Opera Collection



The Arts Centre’s opera collection features the world’s largest and most significant collection of material relating to the career of soprano Dame Nellie Melba.

Opera Collection

The most spectacular aspect of this collection is the Melba Stage Wardrobe donated in 1978 by Melba’s grand-daughter Pamela, Lady Vestey. The Melba Stage Wardrobe contains several treasures that reflect the status of the diva, the most remarkable of which is the ‘cloak of angels’, created by Jean-Phillipe Worth of Paris and worn by Melba in her role as ‘Elsa’ in Lohengrin. Other Melba material includes musical manuscripts annotated by Melba’s favourite composers including Giuseppe Verdi and Giacomo Puccini, and correspondence between the diva and her many associates.

The development of opera in Australia can be traced through the Centre’s extensive programme and photography collections. Highlights in this area include a rare carte-de-visite photographic album featuring opera stars of the 1850 and 1860s, and silk programmes from the 1860s and 1870s documenting performances by the Lyster Grand Opera. Company and personality collections continue the story from the J.C. Williamson Theatres Ltd Archive, which documents Williamson-sponsored opera tours between the 1920s and the 1960s to collections documenting the careers of Stella Power, the ‘Little Melba’; Dame Joan Hammond and Gertrude Johnson and the National Theatre.

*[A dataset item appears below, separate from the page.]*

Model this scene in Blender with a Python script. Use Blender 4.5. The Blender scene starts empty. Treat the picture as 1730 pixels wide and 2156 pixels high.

Costume and set designs for the Australian Elizabethan Opera, The Australian Opera and Victoria State Opera by artists such as Louis Kahan, Tim Walton, Anne Fraser and Kenneth Rowell provide a more visual insight into the evolution of opera staging in Australia while costumes such as Dame Joan Sutherland’s ‘Violetta’ gown worn during her triumphant 1965 Australian season, and those worn by Suzanne Steele, Marie Collier, John Brownlee and artists from Melbourne's Chamber Made Opera offer a more tangible connection to the artform.